Tuesday, March 6th, 2012

The author and entrepreneur Jonathan Fields recently posted a blog, Why Failure Must Be on the Table, which describes the experiences of failures as gateways to opportunities. He writes, “Entrepreneurship–or any process that seeks to evolve the status quo–requires you to regularly test commonly held limits and beliefs. The natural outcome of this is that sometimes you’re right, other times you’re wrong. Either way, you never know until you get out of your head and take action in the world.

The potential not just for failure, but failure that matters, failure you feel, must be on the table. If it’s not, then what you’re setting out to do is either so safe or so devoid of the potential for impact that success might allow you to check a box on a piece of paper, but beyond that, nobody’ll care. Including you.”

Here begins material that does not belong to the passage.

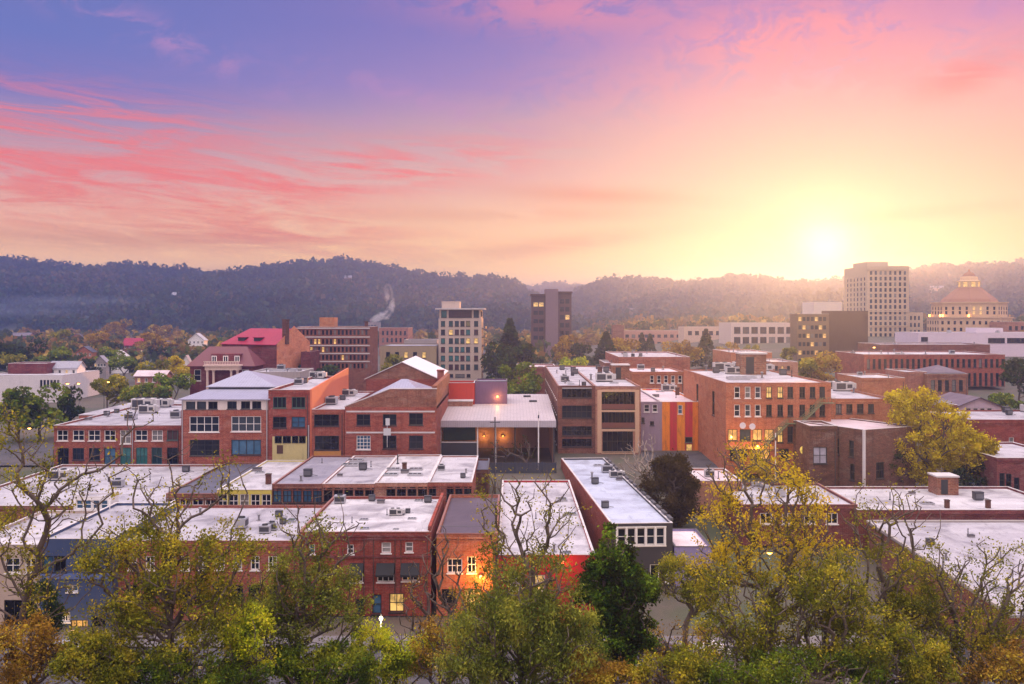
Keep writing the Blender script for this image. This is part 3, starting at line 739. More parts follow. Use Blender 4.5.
    mb.poly([(xs, 0, zt + .1), (xs, 44, zt + 2.0), (xs + .35, 44, zt + 2.0), (xs + .35, 0, zt + .1)]); mb.poly([(xs, 0, 0), (xs, 0, zt + .1), (xs + .35, 0, zt + .1), (xs + .35, 0, 0)]); mb.poly([(xs, 44, 0), (xs + .35, 44, 0), (xs + .35, 44, zt + 2), (xs, 44, zt + 2)])
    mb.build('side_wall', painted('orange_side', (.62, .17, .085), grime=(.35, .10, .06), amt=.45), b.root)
    for k, px, py, sc in (('dark_unit', 290, 384.5, 1), ('air_conditioner', 298, 384.5, 1), ('dark_unit', 305, 383, 1), ('rooftop_unit', 288, 377, 1), ('roof_hatch', 320, 376, 1.2), ('air_conditioner', 328, 373, 1.2), ('roof_vent', 312, 379, 1.2), ('dark_unit', 318, 371, 1)):
        b.unit_px(k, px, py, 0, sc)
    mb = MB(); xx = b.lx(308.8); mb.tube((xx, -.2, 0), (xx, -.2, b.lz(425)), .12, n=8); mb.build('drain_pipe', METAL, b.root)

    # two-storey next door
    ops = zo(256, 370, [(232, 177, 332, 225, 3, 2, DK, GLASS_D), (235, 263, 332, 320, 3, 2, DK, GLASS_D)])
    b = fbox('shop_building', 'two storey red brick shop with two wide dark windows between orange wall and gabled warehouse', 'building', 311.9, 344.4, 409.5, 464, 194.5, 46, BR_RED, ROOF_W, COPE_W, ops, zb=9.0)
    for k, px, py, sc in (('air_conditioner', 321, 404.5, 1.2), ('air_conditioner', 331, 404, 1.2), ('rooftop_unit', 338, 396, .9), ('dark_unit', 343, 400, .9), ('roof_vent', 336, 400, 1), ('pipe', 348, 393, 1), ('roof_hatch', 352, 390, 1)):
        b.unit_px(k, px, py, 0, sc)
    mb = MB(); mb.box((b.lx(314), -.1, 0), (b.lx(341), -.004, b.lz(450.5))); mb.build('shopfront_panel', plain('amber_panel', (.45, .2, .05)), b.root)

    # gabled warehouse: stepped parapet front and a low grey hip behind
    Y = 194.0
    b = Bld('warehouse', 'red brick warehouse with sloping parapet and six windows below a grey hipped roof', 'building', X(390.5, Y), Y, 9.0)
    o = [b.op(*q) for q in zo(256, 370, [(402, 177, 457, 222, 2, 2, DK, GLASS_D), (507, 177, 562, 222, 2, 2, DK, GLASS), (612, 173, 668, 220, 2, 2, DK, GLASS_D), (402, 262, 458, 318, 4, 4, WT, GLASS_B), (507, 262, 562, 315, 2, 2, DK, GLASS_D), (612, 262, 668, 315, 2, 2, DK, GLASS_D)])]
    x0, x1 = b.lx(344.8), b.lx(436.4); zt = b.lz(407)
    b.body(x0, x1, 0, 42, 0, zt, BR_RED, front=o, flat=False, d=.4)
    xm = b.lx(390); zp = b.lz(389.2); mb = MB()
    for y in (0.0, .5):
        mb.poly([(x0, y, zt), (x1, y, zt), (x1, y, zp), (xm, y, zp)][::1 if y == 0 else -1])
    mb.poly([(x0, 0, zt), (xm, 0, zp), (xm, .5, zp), (x0, .5, zt)]); mb.poly([(xm, 0, zp), (x1, 0, zp), (x1, .5, zp), (xm, .5, zp)]); mb.poly([(x1, 0, zt), (x1, .5, zt), (x1, .5, zp), (x1, 0, zp)])
    mb.build('parapet', BR_BROWN, b.root)
    mb = MB(); k = (zp - zt) / (xm - x0)
    mb.poly([(x0 - .1, -.1, zt + .02), (xm, -.1, zp + .02), (xm, .6, zp + .02), (x0 - .1, .6, zt + .02)]); mb.poly([(x0 - .1, -.1, zt + .2), (x0 - .1, .6, zt + .2), (xm, .6, zp + .2), (xm, -.1, zp + .2)][::-1])
    mb.poly([(x0 - .1, -.1, zt + .02), (x0 - .1, -.1, zt + .2), (xm, -.1, zp + .2), (xm, -.1, zp + .02)][::-1]); mb.box((xm + .004, -.1, zp + .02), (x1 + .1, .6, zp + .16)); mb.build('coping', COPE_W, b.root)
    b.hip(x0 + .5, x1 - .5, 1.2, 41, zt - .4, b.lz(379.3, 214), SLATE, rx=(b.lx(404, 214) - .6, b.lx(404, 214) + .6), over=0)
    mb = MB(); mb.box((x1 - .9, .7, zt - .5), (x1, 41.9, zp + .6)); mb.build('side_parapet', BR_BROWN, b.root)
    mb = MB()
    for zz in (b.lz(411.5), b.lz(432.5)): mb.box((x0 + .3, -.09, zz - .15), (x1 - .3, -.004, zz + .15))
    mb.build('string_course', COPE_W, b.root)
    mb = MB(); xx = b.lx(387.5)
    mb.tube((xx, -.5, b.lz(447)), (xx, -.5, b.lz(418)), .06, n=6); mb.box((xx - .7, -.62, b.lz(435)), (xx + .7, -.55, b.lz(428))); mb.box((xx - .3, -.6, b.lz(425)), (xx + .5, -.54, b.lz(418)))
    mb.tube((xx, -.5, b.lz(440)), (xx, -.003, b.lz(440)), .06, n=6); mb.tube((xx, -.5, b.lz(423)), (xx, -.003, b.lz(423)), .06, n=6)
    mb.build('wall_bracket', plain('pale_fitting', (.5, .5, .52), .5), b.root)

    # second gabled brick hall behind it
    Y = 252.0
    b = Bld('gabled_hall', 'brown brick hall with a white edged gable rising behind the warehouse with sloping parapet', 'building', X(402, Y), Y, 9.5)
    x0, x1 = b.lx(366), b.lx(438); zt = b.lz(379); zp = b.lz(362.5)
    b.body(x0, x1, 0, 36, 0, zt, BR_RED, flat=False); b.gable_wall(x0, x1, 0, 36, zt, zp, BR_BROWN)
    b.gable(x0, x1, 0, 36, zt + .05, zp + .05, plain('gable_roof_white', (.62, .6, .62), .5), over=.35)
    rx = b.lx(440.5); mb = MB(); mb.box((rx - .8, -.4, 0), (rx + .8, 1.2, b.lz(371))); mb.box((rx - .95, -.55, b.lz(371) + .004), (rx + .95, 1.35, b.lz(371) + .3)); mb.build('chimney', BR_DEEP, b.root)
mid_row_left()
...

We must know that what we are embarking on has the capacity to fail and yet give us as entrepreneur’s incredible lessons to grow and stretch. It’s the learning process and taking the leap that distinguishes the success stories to the stories that never get told. At times, it may feel like ‘a leap of faith’ but it brings us closer to the edges of our dreams. We push ourselves and do it afraid, because not doing it is more painful – and we fail ourselves.

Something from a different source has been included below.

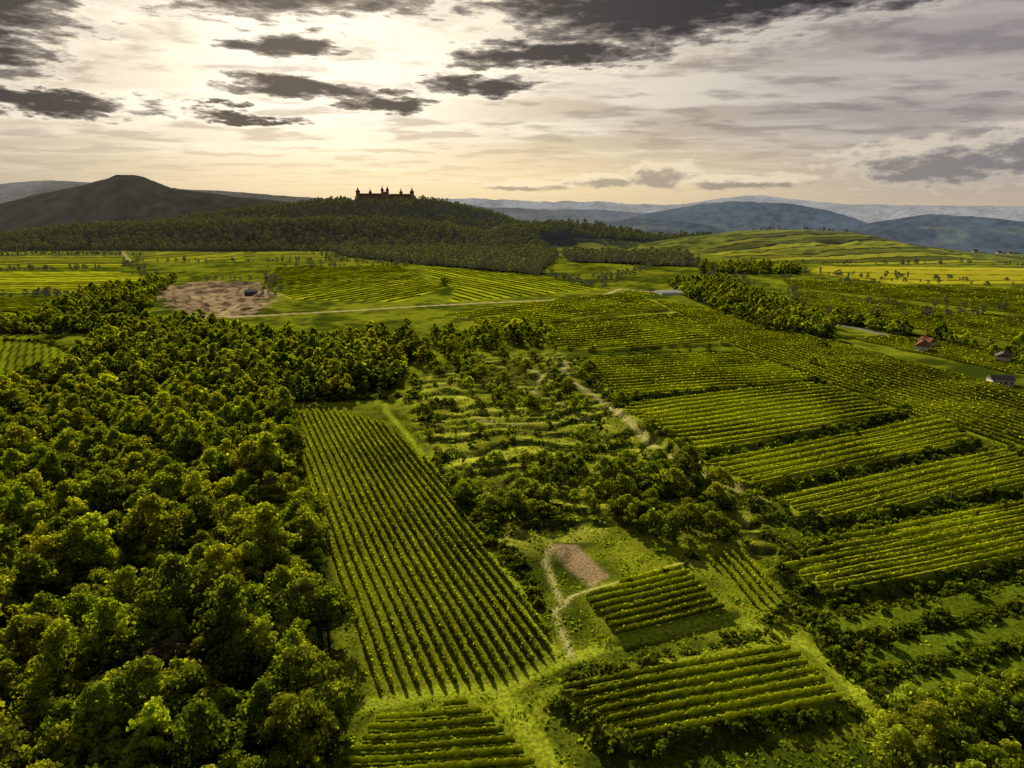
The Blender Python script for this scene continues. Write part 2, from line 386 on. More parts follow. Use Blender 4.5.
MID=[tree_mesh('mid_a',13,4.8,26,24,1.0,M_leaf,.15),tree_mesh('mid_b',10,5.0,24,24,1.0,M_light,.15),tree_mesh('mid_c',15,4.8,28,24,1.0,M_leaf2,.15),tree_mesh('mid_d',8.5,4.6,22,22,1.0,M_leaf,.1)]
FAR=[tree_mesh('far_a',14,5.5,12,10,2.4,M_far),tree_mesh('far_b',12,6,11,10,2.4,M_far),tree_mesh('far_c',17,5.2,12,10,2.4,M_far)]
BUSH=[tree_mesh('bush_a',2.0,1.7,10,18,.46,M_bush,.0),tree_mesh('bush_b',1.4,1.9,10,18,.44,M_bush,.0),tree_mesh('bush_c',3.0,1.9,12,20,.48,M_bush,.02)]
def tuft(name,n,r,h):
    p=rng.normal(size=(n,3))*np.array([r,r,0]);p[:,2]=h*.3*rng.random(n)
    nr=rng.normal(size=(n,3));nr[:,2]*=.3
    v,f=quads(p,nr,h*(.5+rng.random(n)),1.0)
    return mk(name,v,f,[M_tuft],link=False,attrs={'tint':np.repeat(rng.random(n),4)})
TUFT=[tuft('tuft_a',20,.8,.38),tuft('tuft_b',20,1.0,.5)]
C_near=coll('near_tree_kinds',NEAR);C_mid=coll('mid_tree_kinds',MID);C_far=coll('far_tree_kinds',FAR);C_bush=coll('shrub_kinds',BUSH);C_tuft=coll('tuft_kinds',TUFT)

def scatter(name,cl,x,y,sc,idx,dz=0):
    n=len(x);z=H(x,y)+dz
    me=bpy.data.meshes.new(name);me.vertices.add(n);me.vertices.foreach_set('co',np.stack([x,y,z],1).astype(np.float32).ravel())
    a=me.attributes.new('sc','FLOAT_VECTOR','POINT');a.data.foreach_set('vector',(sc[:,None]*np.stack([.85+.35*rng.random(n),.85+.35*rng.random(n),.8+.4*rng.random(n)],1)).astype(np.float32).ravel())
    a=me.attributes.new('idx','INT','POINT');a.data.foreach_set('value',idx.astype(np.int32))
    a=me.attributes.new('rz','FLOAT_VECTOR','POINT');r=np.zeros((n,3),np.float32);r[:,2]=rng.random(n)*6.28;a.data.foreach_set('vector',r.ravel())
    o=bpy.data.objects.new(name,me);col.objects.link(o)
    g=bpy.data.node_groups.new(name+'_nodes','GeometryNodeTree')
    g.interface.new_socket('Geometry',in_out='INPUT',socket_type='NodeSocketGeometry');g.interface.new_socket('Geometry',in_out='OUTPUT',socket_type='NodeSocketGeometry')
    N=g.nodes;L=g.links;gi=N.new('NodeGroupInput');go=N.new('NodeGroupOutput')
    ci=N.new('GeometryNodeCollectionInfo');ci.inputs['Collection'].default_value=cl;ci.inputs['Separate Children'].default_value=True;ci.inputs['Reset Children'].default_value=True
    ip=N.new('GeometryNodeInstanceOnPoints');ip.inputs['Pick Instance'].default_value=True
    def na(nm,ty):
        q=N.new('GeometryNodeInputNamedAttribute');q.data_type=ty;q.inputs['Name'].default_value=nm;return q.outputs['Attribute']
    mp=N.new('GeometryNodeMeshToPoints');L.new(gi.outputs[0],mp.inputs[0]);L.new(mp.outputs[0],ip.inputs['Points'])
    L.new(ci.outputs[0],ip.inputs['Instance'])
    L.new(na('idx','INT'),ip.inputs['Instance Index']);L.new(na('sc','FLOAT_VECTOR'),ip.inputs['Scale']);L.new(na('rz','FLOAT_VECTOR'),ip.inputs['Rotation'])
    L.new(ip.outputs[0],go.inputs[0])
    md=o.modifiers.new('instances','NODES');md.node_group=g
    return o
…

Fields adds in his blog, “So, yes, living, acting and deciding to move forward in the face of potential failure isn’t easy. Especially when it requires you to go all in. And especially later in your lifecycle when you’ve got more on the line. To risk success in art, in business, in love, in life is, indeed, a bit terrifying.

But really, what’s the alternative?”

What is the alternative? Take the risk – and be willing to leap into failure that matters.